Airport revenues amounted to €812 million, up +16% with good results in Spain (up +10.3%) and overseas (up +38.9%), where new openings in Vancouver and Atlanta strengthened existing operations.

The company posted a strong final quarter with a +13.7% rise in revenues to €202.7 million, driven by increases of +6.5% in Spanish airports and +45.6% in international airports.

Aldeasa’s new Vancouver Airport operation boosted its international presence


Aldeasa’s EBITDA rose +3.8% to €77.2 million. The ratio of the margin to sales moved from 10.3% in 2006 to 9.3% in 2007 due to the upward adjustment of rents in Spanish airport concessions (the extensions were signed in July but applied retroactively as of January) and start-up costs in North America.

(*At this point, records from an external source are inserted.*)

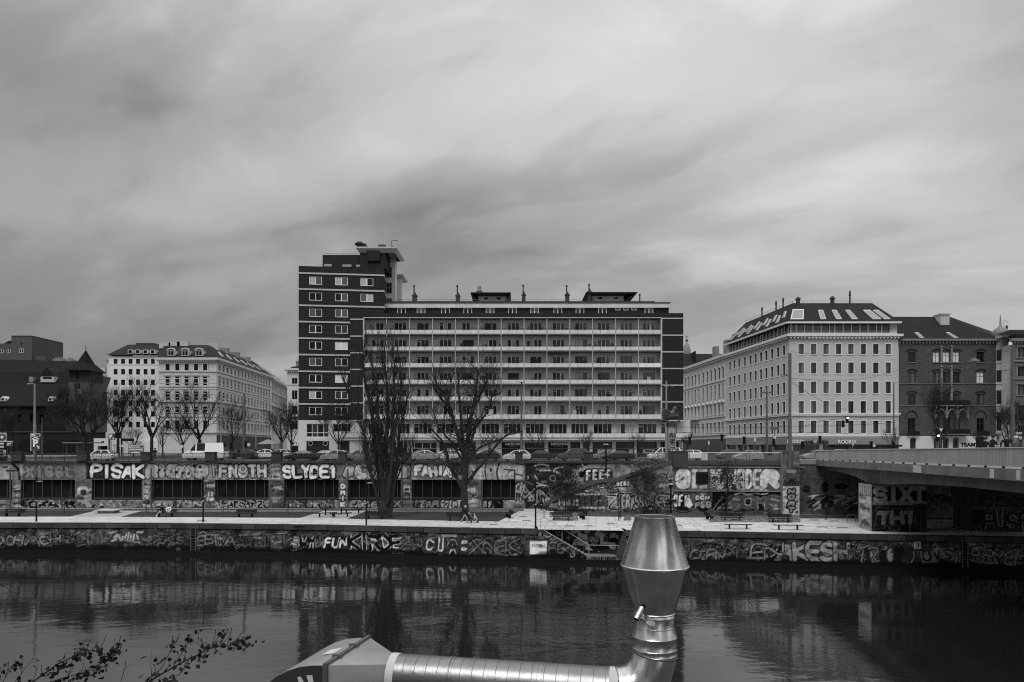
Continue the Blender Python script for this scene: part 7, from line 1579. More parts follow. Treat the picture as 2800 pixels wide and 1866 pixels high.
def make_car(kind,pc):
    key=(kind,pc)
    Ln,Wd,body,gh,wh=KIND[kind];h=Wd/2;g=MB()
    def slab(poly,prof):            # loft of the side profile over the width; prof = [(y, scale inset)]
        n=len(poly);cx=sum(p[0]for p in poly)/n;base=len(g.v)
        for y,ins in prof:
            for x,z in poly:g.v.append((x-math.copysign(min(abs(x-cx),ins),x-cx),y,z-ins*.35 if z>.7 else z+ins*.2))
        for k in range(len(prof)-1):
            for j in range(n):a=base+k*n+j;b_=base+k*n+(j+1)%n;g.f.append((a,b_,b_+n,a+n));g.m.append(0)
        g.f.append(tuple(base+j for j in range(n)));g.m.append(0);e=base+(len(prof)-1)*n;g.f.append(tuple(e+j for j in range(n))[::-1]);g.m.append(0)
    slab(body,[(-h,.10),(-h+.06,.03),(-h+.18,0),(h-.18,0),(h-.06,.03),(h,.10)])
    base=len(g.v);prof=[(-h+.06,0.0),(-h+.2,1.0),(h-.2,1.0),(h-.06,0.0)];n=len(gh);zb=gh[0][1];zt=max(z for _,z in gh)
    rows=[]
    for s in(-1,1):
        for x,z in gh:t_=(z-zb)/(zt-zb);g.v.append((x,s*(h-.05-.2*max(0,t_)),z))
    for j in range(n-1):a=base+j;g.f.append((a,a+1,a+1+n,a+n));g.m.append(0 if 0<j<n-2 else 1)
    for s in(0,1):g.f.append(tuple(base+s*n+j for j in range(n)));g.m.append(0)
    top=zt-.07;
    def gy(z):return h-.05-.2*max(0,(z-zb)/(zt-zb))+.012
    bo=g.mesh('body',[PM[pc],M_cglass]);me_body=bo
    bm=bmesh.new();bm.from_mesh(me_body);bmesh.ops.recalc_face_normals(bm,faces=bm.faces);bm.to_mesh(me_body);bm.free();me_body.polygons.foreach_set('use_smooth',[True]*len(me_body.polygons))
    try:me_body.set_sharp_from_angle(angle=R(32))
    except Exception:pass
    # side windows
    w_=MB();zl_=zb+.06;f0=gh[0][0];f1=gh[1][0];r1,r0=gh[-2][0],gh[-1][0];zt2=top
    def xf(z):return f0+(f1-f0)*min(1,(z-zb)/(gh[1][1]-zb))+.16
    def xr(z):return r0+(r1-r0)*min(1,(z-zb)/(gh[-2][1]-zb))-.14
    if kind=='van':cuts=[(xf(zl_),-1.1),(-.9,.25)]
    elif kind=='minivan':cuts=[(xf(zl_),-.35),(-.25,.75),(.85,xr(zl_))]
    else:m_=(f0+r0)/2+.05;cuts=[(xf(zl_),m_-.05),(m_+.05,xr(zl_))]
    for s in(-1,1):
        for i,(a,b_)in enumerate(cuts):
            at_=max(a,xf(zt2))if i==0 else a;bt_=min(b_,xr(zt2))if i==len(cuts)-1 and kind!='van' else b_
            w_.face([(a,s*gy(zl_),zl_),(b_,s*gy(zl_),zl_),(bt_,s*gy(zt2),zt2),(at_,s*gy(zt2),zt2)])
    me_w=w_.mesh('side_windows',M_cglass);wheel=MB();wheel.lathe([(.2,-.1),(.31,-.1),(.33,-.06),(.33,.06),(.31,.1),(.2,.1)],(0,0),16);me_t=wheel.mesh('wheel',M_tyre)
    rm=MB();rm.lathe([(.02,-.07),(.19,-.105),(.21,-.09),(.21,.09),(.19,.105),(.02,.07)],(0,0),10);me_r=rm.mesh('rim',M_rim)
    lp=MB();zlamp=body[1][1]if kind!='van' else .95
    lp.box(-.12,.14,-.16,.16,-.07,.07);me_l=lp.mesh('headlight',M_lamp);tl=MB();tl.box(-.04,.1,-.1,.1,-.12,.12);me_tl=tl.mesh('tail_light',mat('tail_lamp',.08,.3))
    o=bpy.data.objects.new('parked_car' if kind!='van' else 'van',None);C.objects.link(o)
    link('body',me_body,o,loc=(0,0,0));link('side_windows',me_w,o,loc=(0,0,0))
    for x in wh:
        for s in(-1,1):t_=link('wheel',me_t,o,loc=(x,s*(h-.12),.33),rot=(R(90),0,0));link('rim',me_r,t_,loc=(0,0,0))
    for s in(-1,1):link('headlight',me_l,o,loc=(body[1][0]+.16,s*(h-.28),zlamp+.02));link('tail_light',me_tl,o,loc=(body[-4][0]-.06 if kind!='van' else 2.9,s*(h-.18),body[1][1]+.1))
    for s in(-1,1):
        mb_=MB();mb_.box(-.06,.1,-.1,.1,-.07,.07);link('wing_mirror',mb_.mesh('wing_mirror',PM[pc]),o,loc=(f0+.45,s*(h+.05),zb+.05))
    return o
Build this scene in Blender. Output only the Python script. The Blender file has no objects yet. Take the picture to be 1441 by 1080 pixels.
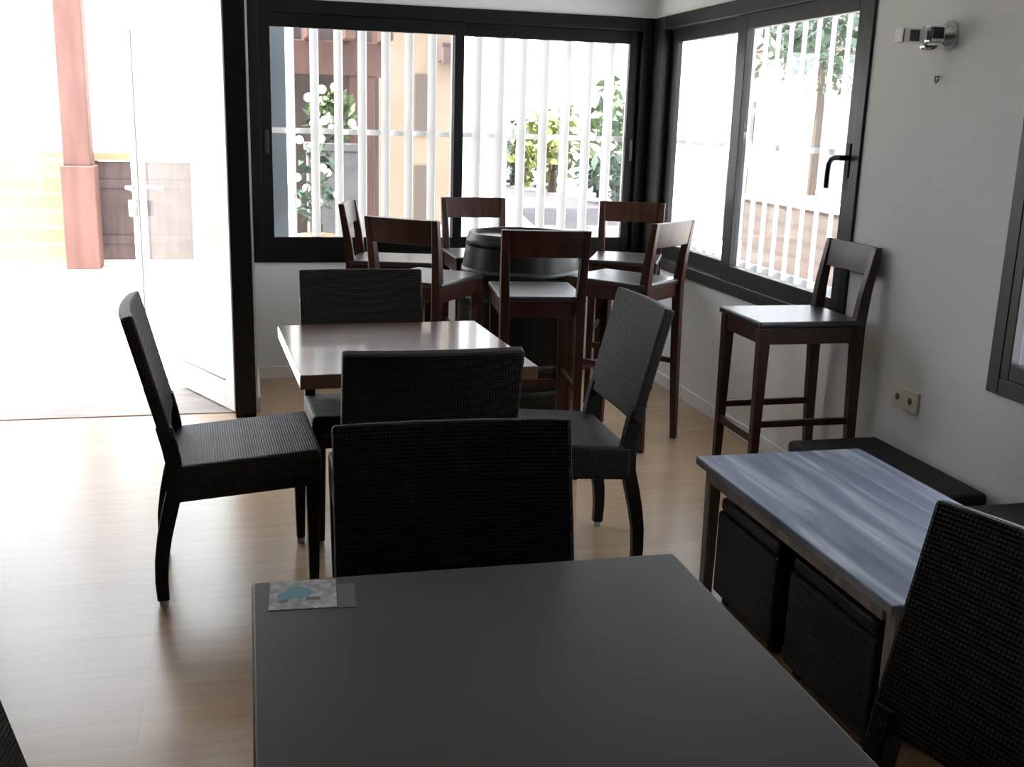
import bpy, bmesh, math, random
from mathutils import Vector, Matrix
rnd = random.Random(7)
SC = bpy.context.scene
COL = SC.collection

# ------------------------------------------------------------------ camera
F_PX, YAW, PITCH, ROLL = 1496.8, .2445, .2427, .0298
fwd = Vector((math.sin(YAW)*math.cos(PITCH), math.cos(YAW)*math.cos(PITCH), -math.sin(PITCH)))
rgt = Vector((math.cos(YAW), -math.sin(YAW), 0))
upv = rgt.cross(fwd)
c_, s_ = math.cos(ROLL), math.sin(ROLL)
r2 = c_*rgt + s_*upv
u2 = -s_*rgt + c_*upv
cd = bpy.data.cameras.new('camera')
cd.sensor_fit = 'HORIZONTAL'; cd.sensor_width = 36; cd.lens = F_PX/1441*36
cd.clip_start = .05; cd.clip_end = 300
cam = bpy.data.objects.new('camera', cd); COL.objects.link(cam)
M3 = Matrix((r2, u2, -fwd)).transposed()
cam.matrix_world = Matrix.Translation((-2.266, -5.965, 1.45)) @ M3.to_4x4()
SC.camera = cam

# ------------------------------------------------------------------ sky, sun, exposure
SC.view_settings.view_transform = 'Standard'
SC.view_settings.look = 'None'
SC.view_settings.gamma = 1
SC.view_settings.use_curve_mapping = False
SC.view_settings.exposure = 2.5
SC.cycles.max_bounces = 10
SC.cycles.diffuse_bounces = 6
SC.cycles.transparent_max_bounces = 16
SC.cycles.sample_clamp_indirect = 6
SC.cycles.caustics_reflective = False
SC.cycles.caustics_refractive = False
w = bpy.data.worlds.new('sky'); SC.world = w; w.use_nodes = True
bg = w.node_tree.nodes['Background']
bg.inputs[0].default_value = (.88, .94, 1, 1); bg.inputs[1].default_value = 1.15
sd = bpy.data.lights.new('sun', 'SUN'); sd.energy = 4.0; sd.angle = .01; sd.color = (1, .95, .86)
sun = bpy.data.objects.new('sun', sd); COL.objects.link(sun)
el = math.radians(52); az = Vector((-1, -.004, 0)).normalized()
sdir = Vector((az.x*math.cos(el), az.y*math.cos(el), math.sin(el)))
sun.rotation_euler = sdir.to_track_quat('Z', 'Y').to_euler(); sun.location = (-4, -8, 20)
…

In 2007, Aldeasa made investments worth €22.3 million against €28.4 million in 2006. Half the figure served international development, especially the opening of points of sale in North America and in Cancun Airport, Mexico.

In 2007, Aldeasa contributed revenues of €415.1 million and Ebitda of €38.6 million to Autogrill’s consolidated accounts.

ALPHA GROUP

From 1 February (the start of the UK company’s financial year) to 31st December 2007, Alpha Group posted revenues of £550.6 million, up +5.1% year-on-year, with positive results in both sectors of its business.

Its travel retail and food & beverage revenues were up +5.7% to £260.2 million. The UK market grew by +5.4% thanks to steady growth in traffic, while its international sales grew +3.6% overall, driven mainly by results in the US, Sweden and India offsetting the company’s withdrawal from Turkey.

Inflight revenues rose +4.6% to £290.4 million against £277.7m in 2006. The business saw a -1.4% contraction in its UK operations (due to the termination of a number of supply contracts) and a +35.5% increase internationally, mainly in Jordan, Central Europe (Romania) and Australia.

Thanks to the improvement in both inflight and concession business, Alpha Group’s EBITDA in the period February-December 2007 rose +46% to £40 million against £29.7 million in the same period in 2006, its EBITDA margin rising from 5.4% to 6.6%.